People with power rarely give it up willingly and with a smile. Now, this contestation is not new. It is what made Karl Marx and Friedrich Engels famous from the 1800s as they sought to better understand and combat social and economic injustices and inequalities. In simple terms, they reckoned that uninhibited capitalism focused on profits at the expense of workers and humans that generated the wealth, would inevitably lead to tensions, conflict and revolutions.
As predicted, there were class conflicts and various attempts at revolutions in Europe in the late 1800s and early 1900s.
The communist takeover of Russia in 1917 was probably the single most important event in influencing countries to shift from laissez faire capitalism and incorporate the welfare state that provided services and goods to the poorest in society.
Hence, the rise and increase of free and quality education, free and quality healthcare, affordable housing, affordable public transportation, free job training and providing food for the poorest. Conversely, there was also increased taxation on the rich, as well as deliberate state encouragement of trade unions to fight for workers.
The rise of Ronald Reagan and Margaret Thatcher in the USA and the UK respectively marked the beginning of the end of this experiment, as they advocated for unrestrained market fundamentalism, their rise coinciding with the collapse of the Soviet Union teetering under its own internal contradictions, and liberal use of repression and coercion.
And so, for the last 30 years or so, the global economic focus has been on expanding profits for executives and shareholders, with little heed given to the people whose sweat generates these profits and whose standard of living has remained the same or decreased.
Last week, the Ted Sorensen Centre for International Peace and Justice at the City University of New York (CUNY) School of Law hosted a conversation with Prof Philip Alston, the UN Special Rapporteur on extreme poverty and human rights - and the world’s leading authority on human rights - which I moderated.
Prof Alston - who some may remember from his visit to Kenya in 2008 as the UN Special Rapporteur on extra-judicial executions and his frank report on the shocking role of the state in killing its own citizens - discussed his recent visits to the US, UK, and China in the context of extreme poverty and human rights.

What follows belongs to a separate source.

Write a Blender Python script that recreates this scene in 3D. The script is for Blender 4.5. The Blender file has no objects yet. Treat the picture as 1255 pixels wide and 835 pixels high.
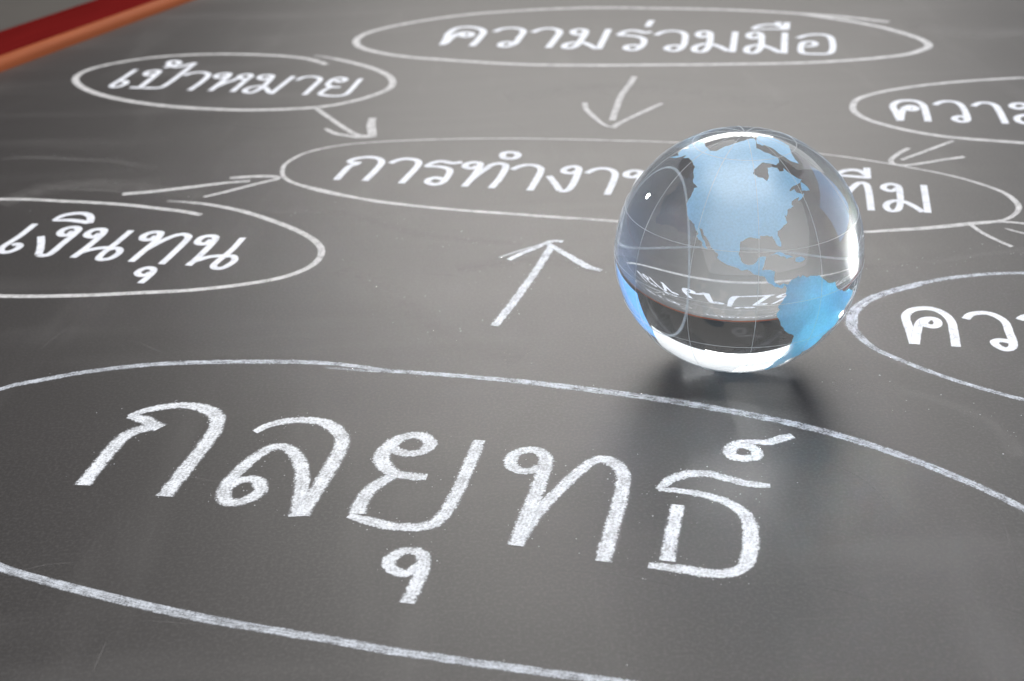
import bpy, bmesh, math, random
from mathutils import Vector, Matrix
from mathutils.geometry import delaunay_2d_cdt

random.seed(7)
S = bpy.context.scene
COL = S.collection
W, H = 1255.0, 835.0                     # size of the photograph, in whose pixels the marks were measured
F = 1450.0                               # focal length in those pixels
R = 0.040                                # radius of the glass globe (metres)

# ------------------------------------------------------------------ camera
UP = Vector((-0.047, 1.0, 746.0 / F)).normalized()          # the board's normal seen from the camera
CDIR = Vector((903.3 - W / 2, -(307.3 - H / 2), -F)).normalized()
CDIST = 0.3950
C_CAM = CDIR * CDIST                                         # globe centre, camera space
CAM_H = R - UP.dot(C_CAM)                                    # camera height over the board
FWD = (Vector((0, 0, -1)) - UP * UP.dot(Vector((0, 0, -1)))).normalized()
RIGHT = FWD.cross(UP)
FOOT = C_CAM - UP * R                                        # where the globe touches the board
ROT = Matrix((RIGHT, FWD, UP))                               # camera space -> world

def to_world(p):
    return ROT @ (p - FOOT)

CAM_POS = to_world(Vector((0, 0, 0)))
cam = bpy.data.cameras.new('camera')
cam.sensor_width = 36.0
cam.lens = 36.0 * F / W
cam.clip_start = 0.01
cam.clip_end = 200.0
cam.dof.use_dof = True
cam.dof.focus_distance = 0.36
cam.dof.aperture_fstop = 18.0
co = bpy.data.objects.new('camera', cam)
COL.objects.link(co)
co.matrix_world = Matrix.Translation(CAM_POS) @ ROT.to_4x4()
S.camera = co

def at(x, y, z=0.0):
    """The point of the board (raised by z) that was measured at pixel x, y."""
    d = ROT @ Vector((x - W / 2, -(y - H / 2), -F))
    t = (z - CAM_POS.z) / d.z
    return CAM_POS + d * t

# ------------------------------------------------------------------ world, lamps, exposure
world = bpy.data.worlds.new('World')
S.world = world
world.use_nodes = True
bg = world.node_tree.nodes['Background']
bg.inputs['Color'].default_value = (1.0, 0.86, 0.76, 1)
bg.inputs['Strength'].default_value = 0.04

def lamp(name, az, el, dist, sx, sy, power, color, target=(0, 0, 0)):
    """Rectangular soft lamp; az is measured clockwise from straight behind the globe."""
    l = bpy.data.lights.new(name, 'AREA')
    l.shape = 'RECTANGLE'
    l.size, l.size_y = sx, sy
    l.energy = power
    l.color = color
    o = bpy.data.objects.new(name, l)
    COL.objects.link(o)
    a, e = math.radians(az), math.radians(el)
    d = Vector((math.sin(a) * math.cos(e), math.cos(a) * math.cos(e), math.sin(e)))
    o.location = Vector(target) + d * dist
    o.rotation_euler = d.to_track_quat('Z', 'Y').to_euler()
    return o

lamp('wide_window_light', 18, 36.3, 1.7, 2.00, 1.00, 8.8, (0.98, 0.98, 0.97))
lamp('window_light', 5, 25.5, 1.7, 1.00, 0.34, 7.2, (1.0, 0.955, 0.90))
lamp('low_sun_light', -8, 50, 1.7, 0.75, 0.75, 2.6, (1.0, 0.97, 0.92))
lamp('blue_rim_light', 70, 16.5, 1.7, 1.10, 0.86, 4.6, (0.11, 0.42, 1.0))  # blue lamp added out of view to tint the globe's left rim; no window
beam = lamp('sunbeam_light', -45, 16, 2.6, 0.24, 0.24, 0.19, (1.0, 0.985, 0.96), (0, 0, 0.04))
beam.data.shape = 'DISK'
beam.data.spread = math.radians(3)
lamp('overhead_fill_light', 0, 88, 1.6, 1.4, 1.2, 14.5, (1.0, 0.985, 0.97))  # unseen soft fill from above, added to light the chalk
lamp('front_fill_light', 172, 38, 2.2, 5.0, 3.2, 62.0, (1.0, 0.985, 0.98))  # unseen fill behind the camera, added to brighten the continents' front

S.view_settings.view_transform = 'Standard'
S.view_settings.look = 'None'
S.view_settings.exposure = 0.0
S.view_settings.gamma = 1.0
S.cycles.use_denoising = True
S.cycles.max_bounces = 24
S.cycles.transmission_bounces = 20
S.cycles.transparent_max_bounces = 32
S.cycles.glossy_bounces = 12
S.cycles.diffuse_bounces = 5
S.cycles.caustics_refractive = True
S.cycles.caustics_reflective = True
S.cycles.blur_glossy = 0.3
S.cycles.sample_clamp_indirect = 0.0

# ------------------------------------------------------------------ node helpers
def new_mat(name):
    m = bpy.data.materials.new(name)
    m.use_nodes = True
    nt = m.node_tree
    nt.nodes.clear()
    out = nt.nodes.new('ShaderNodeOutputMaterial')
    return m, nt, out

class NT:
    """Small helper for writing node trees."""
    def __init__(self, nt):
        self.nt = nt
    def node(self, kind, **kw):
        n = self.nt.nodes.new(kind)
        for k, v in kw.items():
            setattr(n, k, v)
        return n
    def link(self, a, b):
        self.nt.links.new(a, b)
    def val(self, sock, v):
        if isinstance(v, (int, float, tuple)):
            sock.default_value = v
        else:
            self.link(v, sock)
    def math(self, op, a, b=None, clamp=False):
        n = self.node('ShaderNodeMath', operation=op, use_clamp=clamp)
        self.val(n.inputs[0], a)
        if b is not None:
            self.val(n.inputs[1], b)
        return n.outputs[0]
    def mapping(self, vec, scale, rot=(0, 0, 0)):
        n = self.node('ShaderNodeMapping')
        self.link(vec, n.inputs['Vector'])
        n.inputs['Scale'].default_value = scale
        n.inputs['Rotation'].default_value = rot
        return n.outputs[0]
    def noise(self, vec, scale, detail=3.0, rough=0.55):
        n = self.node('ShaderNodeTexNoise')
        self.link(vec, n.inputs['Vector'])
        n.inputs['Scale'].default_value = scale
        n.inputs['Detail'].default_value = detail
        n.inputs['Roughness'].default_value = rough
        return n.outputs['Fac']
    def step(self, v, lo, hi, a=0.0, b=1.0):
        n = self.node('ShaderNodeMapRange', interpolation_type='SMOOTHSTEP')
        self.val(n.inputs['Value'], v)
        n.inputs['From Min'].default_value = lo
        n.inputs['From Max'].default_value = hi
        n.inputs['To Min'].default_value = a
        n.inputs['To Max'].default_value = b
        return n.outputs[0]
    def mix(self, f, a, b):
        n = self.node('ShaderNodeMix', data_type='RGBA')
        self.val(n.inputs[0], f)
        self.val(n.inputs[6], a)
        self.val(n.inputs[7], b)
        return n.outputs[2]

# ------------------------------------------------------------------ materials
def board_material():
    m, nt, out = new_mat('slate_paint')
    k = NT(nt)
    tc = k.node('ShaderNodeTexCoord').outputs['Object']
    b = k.node('ShaderNodeBsdfPrincipled')
    cloud = k.noise(tc, 9.0, 4.0, 0.6)
    wipe = k.noise(k.mapping(tc, (5.0, 26.0, 1.0), (0, 0, 0.35)), 1.0, 5.0, 0.6)
    wipe2 = k.noise(k.mapping(tc, (34.0, 6.0, 1.0), (0, 0, 0.5)), 1.0, 4.0, 0.6)
    grain = k.noise(tc, 1000.0, 3.0, 0.7)
    base = k.mix(cloud, (0.018, 0.0164, 0.0176, 1), (0.030, 0.0275, 0.0280, 1))
    dust = k.math('MULTIPLY', k.step(wipe, 0.50, 0.78), 0.20)
    base = k.mix(dust, base, (0.17, 0.165, 0.163, 1))
    dust2 = k.math('MULTIPLY', k.step(wipe2, 0.52, 0.80), 0.17)
    base = k.mix(dust2, base, (0.17, 0.165, 0.163, 1))
    speck = k.math('MULTIPLY', k.step(grain, 0.42, 0.70), 0.34)
    base = k.mix(speck, base, (0.105, 0.100, 0.100, 1))
    k.link(base, b.inputs['Base Color'])
    rough = k.step(wipe, 0.3, 0.8, 0.47, 0.51)
    k.link(rough, b.inputs['Roughness'])
    b.inputs['Specular IOR Level'].default_value = 0.85
    bump = k.node('ShaderNodeBump')
    bump.inputs['Strength'].default_value = 0.02
    bump.inputs['Distance'].default_value = 0.0004
    k.link(k.noise(tc, 1100.0, 3.0, 0.6), bump.inputs['Height'])
    k.link(bump.outputs[0], b.inputs['Normal'])
    k.link(b.outputs[0], out.inputs['Surface'])
    return m

def wood_material(name, dark, light, rough, scale, spec=0.5):
    m, nt, out = new_mat(name)
    k = NT(nt)
    tc = k.node('ShaderNodeTexCoord').outputs['UV']
    b = k.node('ShaderNodeBsdfPrincipled')
    g = k.noise(k.mapping(tc, (scale, scale * 14, 1.0)), 1.0, 5.0, 0.6)
    g2 = k.noise(k.mapping(tc, (6.0, 30.0, 1.0)), 1.0, 3.0, 0.5)
    c = k.mix(g, dark, light)
    c = k.mix(k.step(g2, 0.55, 0.8, 0.0, 0.45), c, dark)
    k.link(c, b.inputs['Base Color'])
    b.inputs['Roughness'].default_value = rough
    b.inputs['Specular IOR Level'].default_value = spec
    k.link(b.outputs[0], out.inputs['Surface'])
    return m

def table_material():
    m, nt, out = new_mat('grey_table')
    k = NT(nt)
    tc = k.node('ShaderNodeTexCoord').outputs['Object']
    b = k.node('ShaderNodeBsdfPrincipled')
    n = k.noise(tc, 6.0, 6.0, 0.6)
    k.link(k.mix(n, (0.060, 0.055, 0.050, 1), (0.105, 0.098, 0.090, 1)), b.inputs['Base Color'])
    b.inputs['Roughness'].default_value = 0.7
    k.link(b.outputs[0], out.inputs['Surface'])
    return m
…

He also discussed his thematic report on the link between privatisation of public services and extreme poverty, making the case that almost always it is the poorest who suffer when governments privatise services, as companies find it easiest to cut off the poor to reduce costs and increase profits.
He had some startling revelations from his reports. In the US, there are 40 million poor people, in a population of 300 million.
That works out to one in every eight people in the world’s richest economy! He focused his report on the impact on this extreme poverty on the enjoyment of civil and political rights - in a country that defines itself as a democracy - and found it wanting.
Poverty in America, beyond forcing a life of indignities with respect to shelter, food, work, education and health, also excludes people from voting, expressing their rights of assembly, and forces lower standards for fair trial.
Eradicating poverty and ensuring human dignity in America is easy. But Donald Trump’s agenda of tax cuts for the rich, increased funding for the military and destroying Obamacare are not about the poor.
For Kenyans, we need to ask how much of the Kenyatta regime’s policies are about reducing poverty, and how much they are about accumulating wealth for the rich, including his family.
He has taken huge loans in our name, but have these helped us or have they helped the small clique of the rich more? Who gains when important parastatals - like KCC, KenGen, Kenya Port -are sold and who will buy them?
The SGR is being expanded to Naivasha, but do we know who owns the land that is housing the Internal Container Depot there? And do we know where all or part of the proceeds of the Eurobond went?